Malick does something truly daring here in making a movie so indefinite, so open to interpretation, which is why it has the potential for appeal to so many disparate groups. The allusion to a Christian God might be viewed as a selling point for evangelicals. The evolutionary suggestions of the history of time sequence, perhaps not so much. One could also see arguments for a dispassionate universe overseen by an uninvolved but observant creator. Or, if you’re so inclined, you could find an analysis of why faith in the unknowable is so vital to so many. The ambiguity is built in without the film becoming wishy-washy, such that each individual’s reaction is a reflection of their own thoughts as much as what Malick has put onscreen.

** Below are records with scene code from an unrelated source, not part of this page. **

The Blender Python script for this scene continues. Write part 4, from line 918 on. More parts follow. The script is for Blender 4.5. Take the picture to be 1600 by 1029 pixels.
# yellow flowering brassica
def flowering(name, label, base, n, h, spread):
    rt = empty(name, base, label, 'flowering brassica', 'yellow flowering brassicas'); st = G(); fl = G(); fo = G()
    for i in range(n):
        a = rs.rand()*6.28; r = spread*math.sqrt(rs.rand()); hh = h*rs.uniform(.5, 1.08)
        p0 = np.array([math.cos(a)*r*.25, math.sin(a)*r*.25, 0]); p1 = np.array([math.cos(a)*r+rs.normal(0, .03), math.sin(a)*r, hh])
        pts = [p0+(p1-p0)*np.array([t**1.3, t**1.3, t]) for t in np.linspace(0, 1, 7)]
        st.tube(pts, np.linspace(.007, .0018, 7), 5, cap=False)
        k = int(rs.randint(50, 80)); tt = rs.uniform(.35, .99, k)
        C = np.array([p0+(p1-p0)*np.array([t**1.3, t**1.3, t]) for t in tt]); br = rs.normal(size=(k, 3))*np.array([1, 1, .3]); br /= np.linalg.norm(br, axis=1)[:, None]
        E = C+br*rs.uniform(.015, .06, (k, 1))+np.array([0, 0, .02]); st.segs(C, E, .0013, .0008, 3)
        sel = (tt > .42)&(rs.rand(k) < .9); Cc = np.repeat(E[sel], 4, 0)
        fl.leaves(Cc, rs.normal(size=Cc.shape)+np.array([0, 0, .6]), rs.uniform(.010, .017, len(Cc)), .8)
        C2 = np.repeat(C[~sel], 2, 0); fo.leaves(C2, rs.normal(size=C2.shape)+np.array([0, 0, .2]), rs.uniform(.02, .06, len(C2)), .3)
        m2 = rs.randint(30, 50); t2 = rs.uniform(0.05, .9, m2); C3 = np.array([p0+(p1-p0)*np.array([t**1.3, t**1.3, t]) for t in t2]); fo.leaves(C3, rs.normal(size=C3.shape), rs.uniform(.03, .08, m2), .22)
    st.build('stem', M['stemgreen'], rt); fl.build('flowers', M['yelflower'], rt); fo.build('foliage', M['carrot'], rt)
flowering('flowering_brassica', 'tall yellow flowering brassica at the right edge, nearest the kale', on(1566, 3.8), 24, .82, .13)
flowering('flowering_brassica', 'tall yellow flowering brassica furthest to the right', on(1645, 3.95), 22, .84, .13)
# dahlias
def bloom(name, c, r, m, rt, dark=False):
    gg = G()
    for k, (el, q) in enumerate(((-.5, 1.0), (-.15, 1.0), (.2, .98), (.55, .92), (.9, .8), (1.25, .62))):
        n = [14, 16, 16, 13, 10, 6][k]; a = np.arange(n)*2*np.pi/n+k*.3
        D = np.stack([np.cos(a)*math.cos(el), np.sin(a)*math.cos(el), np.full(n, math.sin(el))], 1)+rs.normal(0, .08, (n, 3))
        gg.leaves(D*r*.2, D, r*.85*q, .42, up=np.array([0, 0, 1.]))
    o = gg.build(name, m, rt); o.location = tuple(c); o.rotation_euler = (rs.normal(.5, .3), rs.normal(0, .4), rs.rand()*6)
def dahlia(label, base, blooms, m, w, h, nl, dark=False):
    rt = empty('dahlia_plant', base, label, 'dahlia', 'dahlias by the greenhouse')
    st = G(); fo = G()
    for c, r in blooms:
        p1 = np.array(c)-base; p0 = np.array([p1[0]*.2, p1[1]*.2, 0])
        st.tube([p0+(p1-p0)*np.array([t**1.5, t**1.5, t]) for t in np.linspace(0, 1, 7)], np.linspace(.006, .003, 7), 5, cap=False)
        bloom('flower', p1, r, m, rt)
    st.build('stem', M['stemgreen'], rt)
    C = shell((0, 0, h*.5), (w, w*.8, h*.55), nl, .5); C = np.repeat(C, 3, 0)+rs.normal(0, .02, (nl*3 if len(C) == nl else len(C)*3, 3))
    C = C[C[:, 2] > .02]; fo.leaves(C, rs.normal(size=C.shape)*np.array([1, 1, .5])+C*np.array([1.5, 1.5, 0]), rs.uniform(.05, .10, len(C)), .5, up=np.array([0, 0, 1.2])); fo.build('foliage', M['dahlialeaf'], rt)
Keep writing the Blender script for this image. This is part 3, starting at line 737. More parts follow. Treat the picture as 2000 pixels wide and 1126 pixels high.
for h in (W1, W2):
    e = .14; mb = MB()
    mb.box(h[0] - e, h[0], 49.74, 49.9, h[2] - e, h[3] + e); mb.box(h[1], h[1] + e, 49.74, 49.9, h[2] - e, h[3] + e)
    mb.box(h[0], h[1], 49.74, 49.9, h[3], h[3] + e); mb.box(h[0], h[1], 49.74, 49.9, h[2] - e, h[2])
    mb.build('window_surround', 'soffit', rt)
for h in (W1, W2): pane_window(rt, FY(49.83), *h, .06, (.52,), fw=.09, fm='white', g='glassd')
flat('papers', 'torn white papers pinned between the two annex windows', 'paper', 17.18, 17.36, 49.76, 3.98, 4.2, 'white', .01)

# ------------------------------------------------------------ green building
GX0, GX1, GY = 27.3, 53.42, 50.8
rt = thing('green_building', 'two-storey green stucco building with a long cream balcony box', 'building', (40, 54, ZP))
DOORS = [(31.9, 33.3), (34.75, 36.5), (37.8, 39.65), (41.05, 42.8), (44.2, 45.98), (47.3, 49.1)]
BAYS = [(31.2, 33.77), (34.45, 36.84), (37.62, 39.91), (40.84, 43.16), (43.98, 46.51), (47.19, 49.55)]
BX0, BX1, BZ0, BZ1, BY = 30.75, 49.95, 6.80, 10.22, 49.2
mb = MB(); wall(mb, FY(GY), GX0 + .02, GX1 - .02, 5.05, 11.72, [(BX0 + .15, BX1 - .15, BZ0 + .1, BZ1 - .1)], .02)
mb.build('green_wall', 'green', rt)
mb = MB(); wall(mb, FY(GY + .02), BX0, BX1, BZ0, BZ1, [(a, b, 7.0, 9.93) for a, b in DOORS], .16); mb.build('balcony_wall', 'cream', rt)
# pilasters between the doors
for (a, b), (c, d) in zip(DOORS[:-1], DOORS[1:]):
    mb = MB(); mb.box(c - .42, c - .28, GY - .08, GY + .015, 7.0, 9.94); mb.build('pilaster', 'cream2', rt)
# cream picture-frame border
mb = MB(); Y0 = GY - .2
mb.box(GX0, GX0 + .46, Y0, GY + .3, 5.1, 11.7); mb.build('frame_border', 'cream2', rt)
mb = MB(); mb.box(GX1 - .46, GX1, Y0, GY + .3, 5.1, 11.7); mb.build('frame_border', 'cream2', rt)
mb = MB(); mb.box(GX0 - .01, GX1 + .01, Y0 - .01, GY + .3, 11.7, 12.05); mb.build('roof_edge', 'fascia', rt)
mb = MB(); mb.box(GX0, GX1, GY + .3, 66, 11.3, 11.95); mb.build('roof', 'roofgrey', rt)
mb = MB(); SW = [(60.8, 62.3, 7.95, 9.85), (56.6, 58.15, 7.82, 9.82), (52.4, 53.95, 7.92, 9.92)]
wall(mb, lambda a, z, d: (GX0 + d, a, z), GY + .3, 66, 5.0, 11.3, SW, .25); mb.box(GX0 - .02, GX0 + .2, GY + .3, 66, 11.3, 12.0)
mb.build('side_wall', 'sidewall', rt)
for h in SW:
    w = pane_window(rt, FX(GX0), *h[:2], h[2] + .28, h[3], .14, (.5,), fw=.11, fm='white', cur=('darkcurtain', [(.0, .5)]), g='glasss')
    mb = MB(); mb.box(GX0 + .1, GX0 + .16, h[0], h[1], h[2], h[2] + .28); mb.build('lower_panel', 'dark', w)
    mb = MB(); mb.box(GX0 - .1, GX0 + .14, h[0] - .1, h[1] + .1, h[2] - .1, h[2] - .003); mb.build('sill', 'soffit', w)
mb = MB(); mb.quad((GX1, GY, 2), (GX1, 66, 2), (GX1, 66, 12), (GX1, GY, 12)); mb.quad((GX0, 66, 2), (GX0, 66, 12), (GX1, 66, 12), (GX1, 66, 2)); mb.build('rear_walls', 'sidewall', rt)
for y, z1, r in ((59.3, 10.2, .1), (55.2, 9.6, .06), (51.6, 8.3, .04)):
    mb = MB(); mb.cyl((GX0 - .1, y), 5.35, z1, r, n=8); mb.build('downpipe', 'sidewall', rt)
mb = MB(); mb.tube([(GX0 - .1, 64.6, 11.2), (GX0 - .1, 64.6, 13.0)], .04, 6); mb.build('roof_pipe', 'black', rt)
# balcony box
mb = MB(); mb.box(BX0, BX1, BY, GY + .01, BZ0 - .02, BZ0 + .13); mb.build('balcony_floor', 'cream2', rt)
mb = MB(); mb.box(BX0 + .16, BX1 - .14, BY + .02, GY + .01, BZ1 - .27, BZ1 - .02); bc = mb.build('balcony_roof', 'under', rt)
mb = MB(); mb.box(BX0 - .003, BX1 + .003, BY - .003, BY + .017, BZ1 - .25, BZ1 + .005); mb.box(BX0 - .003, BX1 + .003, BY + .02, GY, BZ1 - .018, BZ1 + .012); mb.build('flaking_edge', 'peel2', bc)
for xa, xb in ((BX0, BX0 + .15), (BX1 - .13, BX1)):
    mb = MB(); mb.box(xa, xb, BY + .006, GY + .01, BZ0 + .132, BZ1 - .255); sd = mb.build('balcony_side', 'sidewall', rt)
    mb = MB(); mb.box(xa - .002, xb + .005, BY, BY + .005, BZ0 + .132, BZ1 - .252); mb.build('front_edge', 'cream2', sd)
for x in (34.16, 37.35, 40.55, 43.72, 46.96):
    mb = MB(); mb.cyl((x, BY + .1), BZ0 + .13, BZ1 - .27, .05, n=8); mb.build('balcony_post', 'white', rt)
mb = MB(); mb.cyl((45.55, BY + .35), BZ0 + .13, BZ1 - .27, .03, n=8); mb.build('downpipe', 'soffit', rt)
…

That explains the widely varied reactions, some rapturous, some downright hateful. For me, that’s part of what makes the film so fascinating: its ability to both inspire and anger. But its ability to initiate heated conversation, not just with fellow moviegoers, but within our own conflicted heads, is a rare and underappreciated artistic quality. Malick is never impenetrable for the sake of being mysterious, or confounding just because he can be; if you come out of the theater feeling an unsettling mixture of fatigue, confusion and bliss, that’s by design. Tree of Life nudges the viewer steadily upwards on a pathway of thought, challenging us to choose which branches to explore as we continue to ascend.
—
The Tree of Life
Written and directed by Terrence Malick
Starring Brad Pitt, Hunter McCracken, Jessica Chastain, Sean Penn
Running time: 138 minutes
Rated PG-13 for some thematic material.